#### SOURCE EXCERPT ####

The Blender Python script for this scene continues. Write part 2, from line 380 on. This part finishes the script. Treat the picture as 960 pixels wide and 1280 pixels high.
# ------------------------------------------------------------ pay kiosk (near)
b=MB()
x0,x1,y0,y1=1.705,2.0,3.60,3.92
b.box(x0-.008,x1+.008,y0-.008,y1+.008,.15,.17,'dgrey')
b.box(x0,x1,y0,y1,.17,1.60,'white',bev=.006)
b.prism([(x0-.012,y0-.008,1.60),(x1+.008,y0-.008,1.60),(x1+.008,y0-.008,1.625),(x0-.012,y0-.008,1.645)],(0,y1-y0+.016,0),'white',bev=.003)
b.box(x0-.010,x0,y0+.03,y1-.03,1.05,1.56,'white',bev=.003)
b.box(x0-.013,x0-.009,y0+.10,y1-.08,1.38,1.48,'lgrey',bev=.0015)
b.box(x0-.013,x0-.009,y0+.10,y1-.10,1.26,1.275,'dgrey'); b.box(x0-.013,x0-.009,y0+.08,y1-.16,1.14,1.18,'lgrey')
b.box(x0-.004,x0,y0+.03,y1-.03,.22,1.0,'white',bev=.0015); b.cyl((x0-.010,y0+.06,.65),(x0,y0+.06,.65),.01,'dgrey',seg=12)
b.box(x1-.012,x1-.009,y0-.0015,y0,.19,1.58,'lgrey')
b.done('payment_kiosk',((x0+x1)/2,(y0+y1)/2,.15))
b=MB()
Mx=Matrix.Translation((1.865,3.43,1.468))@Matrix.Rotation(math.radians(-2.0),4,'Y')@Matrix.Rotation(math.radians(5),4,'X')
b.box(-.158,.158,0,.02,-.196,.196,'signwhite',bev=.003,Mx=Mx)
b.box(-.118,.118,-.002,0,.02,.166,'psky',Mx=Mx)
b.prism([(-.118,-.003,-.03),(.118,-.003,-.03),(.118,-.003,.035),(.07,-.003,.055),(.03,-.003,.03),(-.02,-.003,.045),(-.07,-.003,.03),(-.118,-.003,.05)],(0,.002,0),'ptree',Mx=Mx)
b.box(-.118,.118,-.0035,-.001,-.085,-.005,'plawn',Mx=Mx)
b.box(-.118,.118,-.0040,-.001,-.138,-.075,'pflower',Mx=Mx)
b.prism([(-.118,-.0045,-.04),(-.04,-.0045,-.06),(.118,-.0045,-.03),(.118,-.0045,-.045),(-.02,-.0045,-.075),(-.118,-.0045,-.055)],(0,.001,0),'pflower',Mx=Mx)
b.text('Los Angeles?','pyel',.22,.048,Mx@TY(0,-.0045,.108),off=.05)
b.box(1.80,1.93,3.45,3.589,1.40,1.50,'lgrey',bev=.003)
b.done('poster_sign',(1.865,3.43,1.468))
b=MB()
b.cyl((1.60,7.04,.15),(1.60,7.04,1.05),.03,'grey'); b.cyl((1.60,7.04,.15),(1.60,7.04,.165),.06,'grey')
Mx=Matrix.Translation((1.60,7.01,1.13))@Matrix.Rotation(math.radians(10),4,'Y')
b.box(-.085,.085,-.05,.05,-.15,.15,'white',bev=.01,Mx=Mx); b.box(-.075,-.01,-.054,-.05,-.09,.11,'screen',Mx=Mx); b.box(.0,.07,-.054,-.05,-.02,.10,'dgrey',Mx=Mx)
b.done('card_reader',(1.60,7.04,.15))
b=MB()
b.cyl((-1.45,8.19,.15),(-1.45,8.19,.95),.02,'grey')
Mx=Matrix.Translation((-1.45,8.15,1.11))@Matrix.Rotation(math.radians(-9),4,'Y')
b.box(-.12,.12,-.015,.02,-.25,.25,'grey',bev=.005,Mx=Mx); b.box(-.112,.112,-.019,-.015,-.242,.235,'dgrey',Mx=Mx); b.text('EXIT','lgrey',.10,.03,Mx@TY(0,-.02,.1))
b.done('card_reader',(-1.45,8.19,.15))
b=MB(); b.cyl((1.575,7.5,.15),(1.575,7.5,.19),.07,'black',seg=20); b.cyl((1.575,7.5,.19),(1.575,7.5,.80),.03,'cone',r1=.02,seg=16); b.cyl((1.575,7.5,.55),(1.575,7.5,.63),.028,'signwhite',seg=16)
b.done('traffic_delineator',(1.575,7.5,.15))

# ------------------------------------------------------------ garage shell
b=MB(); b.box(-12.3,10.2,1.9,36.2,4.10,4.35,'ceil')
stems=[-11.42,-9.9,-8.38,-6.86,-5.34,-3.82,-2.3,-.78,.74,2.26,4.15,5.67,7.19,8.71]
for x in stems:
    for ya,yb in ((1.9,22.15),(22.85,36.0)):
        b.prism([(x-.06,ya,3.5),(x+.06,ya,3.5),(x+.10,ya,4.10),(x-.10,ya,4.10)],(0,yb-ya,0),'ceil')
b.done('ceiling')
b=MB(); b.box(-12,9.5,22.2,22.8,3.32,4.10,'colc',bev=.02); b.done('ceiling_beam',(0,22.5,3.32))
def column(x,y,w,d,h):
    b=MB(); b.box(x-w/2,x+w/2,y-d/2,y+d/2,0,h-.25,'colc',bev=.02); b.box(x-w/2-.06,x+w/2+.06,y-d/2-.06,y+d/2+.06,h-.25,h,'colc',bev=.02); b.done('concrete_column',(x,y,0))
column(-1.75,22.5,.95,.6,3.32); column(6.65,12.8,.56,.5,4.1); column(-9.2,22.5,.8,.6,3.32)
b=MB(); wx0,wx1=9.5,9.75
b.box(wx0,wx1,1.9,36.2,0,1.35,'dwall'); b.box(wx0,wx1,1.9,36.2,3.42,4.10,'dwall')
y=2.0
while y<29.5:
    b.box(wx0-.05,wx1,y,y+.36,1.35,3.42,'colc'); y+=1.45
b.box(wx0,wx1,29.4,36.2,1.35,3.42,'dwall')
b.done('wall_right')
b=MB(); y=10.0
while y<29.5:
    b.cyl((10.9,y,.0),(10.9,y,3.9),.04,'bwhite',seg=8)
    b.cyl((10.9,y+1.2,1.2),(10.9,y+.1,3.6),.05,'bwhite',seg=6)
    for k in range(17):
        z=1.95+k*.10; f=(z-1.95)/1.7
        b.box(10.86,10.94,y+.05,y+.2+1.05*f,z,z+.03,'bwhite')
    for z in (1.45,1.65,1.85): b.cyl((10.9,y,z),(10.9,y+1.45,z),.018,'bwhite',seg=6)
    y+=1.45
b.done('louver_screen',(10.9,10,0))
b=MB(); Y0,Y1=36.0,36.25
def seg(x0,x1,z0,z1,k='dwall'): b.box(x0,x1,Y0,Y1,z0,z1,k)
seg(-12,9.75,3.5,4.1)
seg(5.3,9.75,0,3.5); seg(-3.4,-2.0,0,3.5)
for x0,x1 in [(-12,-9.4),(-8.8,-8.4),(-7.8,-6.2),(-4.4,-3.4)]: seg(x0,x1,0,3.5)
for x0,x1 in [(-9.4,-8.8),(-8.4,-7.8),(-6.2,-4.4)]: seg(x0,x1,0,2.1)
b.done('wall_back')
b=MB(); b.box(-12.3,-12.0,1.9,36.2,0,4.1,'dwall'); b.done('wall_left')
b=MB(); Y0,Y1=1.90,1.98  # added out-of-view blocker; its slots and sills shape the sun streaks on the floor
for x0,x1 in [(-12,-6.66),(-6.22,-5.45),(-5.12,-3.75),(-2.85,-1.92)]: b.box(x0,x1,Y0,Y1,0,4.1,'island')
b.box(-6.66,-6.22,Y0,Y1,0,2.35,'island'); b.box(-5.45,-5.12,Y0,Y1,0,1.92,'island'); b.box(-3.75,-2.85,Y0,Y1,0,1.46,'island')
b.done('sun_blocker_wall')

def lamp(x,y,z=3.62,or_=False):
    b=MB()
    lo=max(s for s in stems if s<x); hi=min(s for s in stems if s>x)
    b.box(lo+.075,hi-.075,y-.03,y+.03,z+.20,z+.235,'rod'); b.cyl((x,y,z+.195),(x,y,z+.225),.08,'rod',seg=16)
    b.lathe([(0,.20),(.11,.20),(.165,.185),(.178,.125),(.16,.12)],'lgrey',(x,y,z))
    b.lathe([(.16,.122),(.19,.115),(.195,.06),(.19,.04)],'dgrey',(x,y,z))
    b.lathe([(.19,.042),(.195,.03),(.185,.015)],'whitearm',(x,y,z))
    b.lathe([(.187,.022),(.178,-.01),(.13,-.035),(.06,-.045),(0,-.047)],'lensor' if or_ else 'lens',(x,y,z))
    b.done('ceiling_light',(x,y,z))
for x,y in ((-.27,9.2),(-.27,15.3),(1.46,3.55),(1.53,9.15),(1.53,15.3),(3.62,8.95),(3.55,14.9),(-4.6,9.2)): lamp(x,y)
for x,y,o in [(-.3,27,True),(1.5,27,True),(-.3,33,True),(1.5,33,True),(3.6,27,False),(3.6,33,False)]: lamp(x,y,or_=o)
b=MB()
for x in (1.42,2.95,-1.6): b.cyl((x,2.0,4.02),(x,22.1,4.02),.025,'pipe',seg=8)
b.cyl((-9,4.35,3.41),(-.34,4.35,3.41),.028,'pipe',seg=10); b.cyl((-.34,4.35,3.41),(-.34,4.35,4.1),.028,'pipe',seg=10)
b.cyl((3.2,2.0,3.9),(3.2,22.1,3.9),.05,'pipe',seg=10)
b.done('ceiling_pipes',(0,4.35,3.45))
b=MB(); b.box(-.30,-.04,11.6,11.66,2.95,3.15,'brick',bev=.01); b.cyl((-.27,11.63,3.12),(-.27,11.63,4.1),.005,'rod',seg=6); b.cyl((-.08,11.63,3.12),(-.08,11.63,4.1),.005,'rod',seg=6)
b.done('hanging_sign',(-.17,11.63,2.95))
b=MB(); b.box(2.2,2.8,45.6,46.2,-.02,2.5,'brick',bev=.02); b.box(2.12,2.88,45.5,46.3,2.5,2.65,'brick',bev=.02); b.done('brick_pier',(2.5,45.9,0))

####

◆ **WRITTEN INSTRUCTION**
Begin at the line that has "seg(5.3,9.75,0,3.5); seg(-3.4,-2.0,0,3.5)"; stop after the line that has "b.done('wall_back')". Copy every line in that span exactly.

◆ **OUTPUT FOR THIS TASK**
seg(5.3,9.75,0,3.5); seg(-3.4,-2.0,0,3.5)
for x0,x1 in [(-12,-9.4),(-8.8,-8.4),(-7.8,-6.2),(-4.4,-3.4)]: seg(x0,x1,0,3.5)
for x0,x1 in [(-9.4,-8.8),(-8.4,-7.8),(-6.2,-4.4)]: seg(x0,x1,0,2.1)
b.done('wall_back')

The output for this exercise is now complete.